• _GOAL_: Omit pictures and quote the listing below line by line, from its start through the line that holds "col = scene.collection".

• _DATA SECTION_:
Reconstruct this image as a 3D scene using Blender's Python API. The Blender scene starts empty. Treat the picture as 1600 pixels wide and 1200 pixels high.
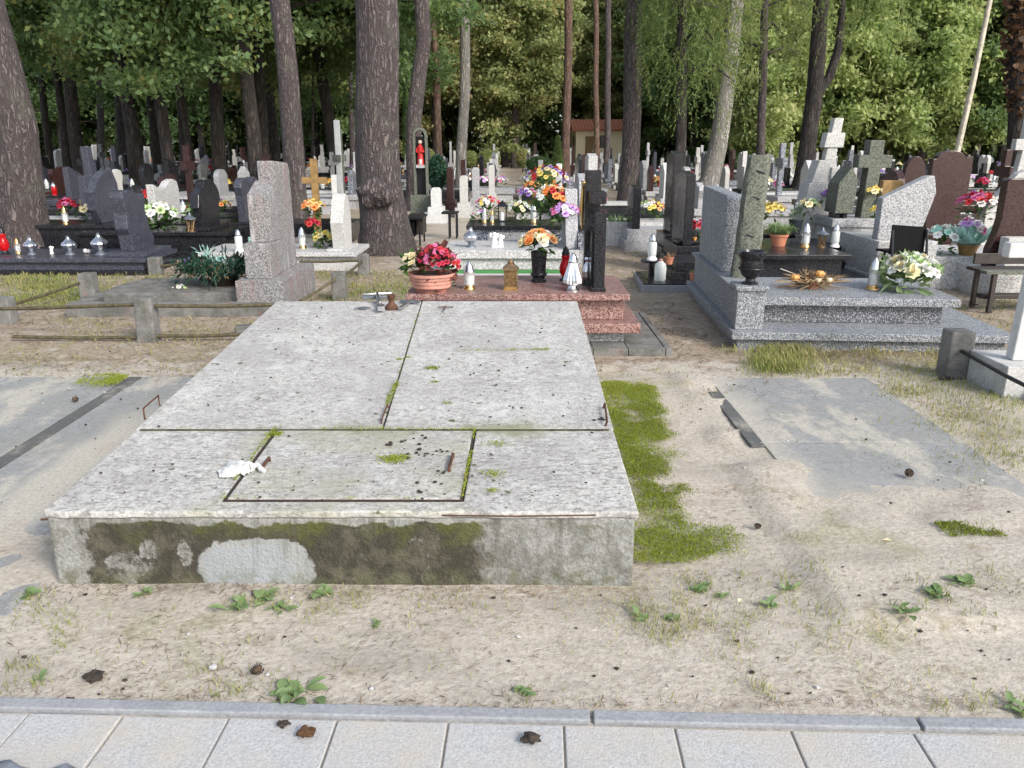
import bpy, math, random
import numpy as np
from mathutils import Vector, Matrix, noise as mnoise
R = math.radians
random.seed(7)
rng = np.random.default_rng(11)
scene = bpy.context.scene
col = scene.collection

# ---------------------------------------------------------------- survey: photo pixel (1600x1200) -> place
F, PITCH, EYE = 1260.0, math.atan(375/1260), 1.5
def ray(px, py):
    u, v = (px-800)/F, (600-py)/F
    return u, math.cos(PITCH)+v*math.sin(PITCH), -math.sin(PITCH)+v*math.cos(PITCH)
def G(px, py, z=0.0):                       # point on the level z
    d = ray(px, py); t = (z-EYE)/d[2]
    return Vector((d[0]*t, d[1]*t, z))
def D(px, py, Y):                           # point at the distance Y
    d = ray(px, py); t = Y/d[1]
    return Vector((d[0]*t, Y, EYE+d[2]*t))

# ---------------------------------------------------------------- materials
class NT:
    def __init__(s, name):
        s.m = bpy.data.materials.new(name); s.m.use_nodes = True
        s.t = s.m.node_tree; s.b = s.t.nodes['Principled BSDF']; s._p = None
    def n(s, typ, **kw):
        x = s.t.nodes.new(typ)
        for k, v in kw.items(): setattr(x, k, v)
        return x
    def link(s, a, b): s.t.links.new(a, b)
    def put(s, sock, v):
        if hasattr(v, 'is_linked') or hasattr(v, 'links'): s.link(v, sock)
        else: sock.default_value = v
    @property
    def pos(s):
        if s._p is None: s._p = s.n('ShaderNodeNewGeometry').outputs['Position']
        return s._p
    def mapped(s, scale=(1, 1, 1), src=None):
        x = s.n('ShaderNodeMapping'); s.link(src or s.pos, x.inputs['Vector']); x.inputs['Scale'].default_value = scale
        return x.outputs[0]
    def noise(s, scale, detail=3, rough=.55, vec=None, dist=0):
        x = s.n('ShaderNodeTexNoise'); s.link(vec or s.pos, x.inputs['Vector'])
        x.inputs['Scale'].default_value = scale; x.inputs['Detail'].default_value = detail
        x.inputs['Roughness'].default_value = rough; x.inputs['Distortion'].default_value = dist
        return x.outputs['Fac']
    def voro(s, scale, feature='F1', vec=None, out='Distance'):
        x = s.n('ShaderNodeTexVoronoi', feature=feature); s.link(vec or s.pos, x.inputs['Vector'])
        x.inputs['Scale'].default_value = scale
        return x.outputs[out]
    def ramp(s, fac, stops, mode='LINEAR'):
        x = s.n('ShaderNodeValToRGB'); x.color_ramp.interpolation = mode
        e = x.color_ramp.elements
        while len(e) < len(stops): e.new(.5)
        for q, (p, c) in zip(e, stops):
            q.position = p
            q.color = (c, c, c, 1) if isinstance(c, (int, float)) else (*c, 1)
        s.put(x.inputs[0], fac)
        return x.outputs[0]
    def sm(s, v, a, b):                     # smooth step a..b
        x = s.n('ShaderNodeMapRange', interpolation_type='SMOOTHSTEP')
        s.put(x.inputs['Value'], v); x.inputs['From Min'].default_value = a; x.inputs['From Max'].default_value = b
        return x.outputs[0]
    def mix(s, fac, a, b, mode='MIX'):
        x = s.n('ShaderNodeMix', data_type='RGBA', blend_type=mode)
        s.put(x.inputs[0], fac)
        for i, v in ((6, a), (7, b)):
            s.put(x.inputs[i], (*v, 1) if isinstance(v, tuple) and len(v) == 3 else v)
        return x.outputs[2]
    def math(s, op, a, b=0.0):
        x = s.n('ShaderNodeMath', operation=op); s.put(x.inputs[0], a); s.put(x.inputs[1], b)
        return x.outputs[0]
    def xyz(s):
        x = s.n('ShaderNodeSeparateXYZ'); s.link(s.pos, x.inputs[0]); return x.outputs
    def fin(s, color, rough=.7, metal=0, bump=None, bs=.3, bd=.01, spec=None):
        s.put(s.b.inputs['Base Color'], (*color, 1) if isinstance(color, tuple) else color)
        s.put(s.b.inputs['Roughness'], rough); s.b.inputs['Metallic'].default_value = metal
        if spec is not None: s.b.inputs['Specular IOR Level'].default_value = spec
        if bump is not None:
            x = s.n('ShaderNodeBump'); x.inputs['Strength'].default_value = bs; x.inputs['Distance'].default_value = bd
            s.put(x.inputs['Height'], bump); s.link(x.outputs[0], s.b.inputs['Normal'])
        return s.m
M = {}
def plain(name, c, rough=.6, metal=0, var=.25, scale=14, bs=.0, spec=None):
    k = NT(name); n = k.noise(scale, 4)
    d = tuple(v*(1-var) for v in c); l = tuple(min(1, v*(1+var*.6)) for v in c)
    M[name] = k.fin(k.ramp(n, [(.3, d), (.7, l)]), rough, metal, n if bs else None, bs, .01, spec)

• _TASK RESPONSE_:
Reconstruct this image as a 3D scene using Blender's Python API. The Blender scene starts empty. Treat the picture as 1600 pixels wide and 1200 pixels high.
import bpy, math, random
import numpy as np
from mathutils import Vector, Matrix, noise as mnoise
R = math.radians
random.seed(7)
rng = np.random.default_rng(11)
scene = bpy.context.scene
col = scene.collection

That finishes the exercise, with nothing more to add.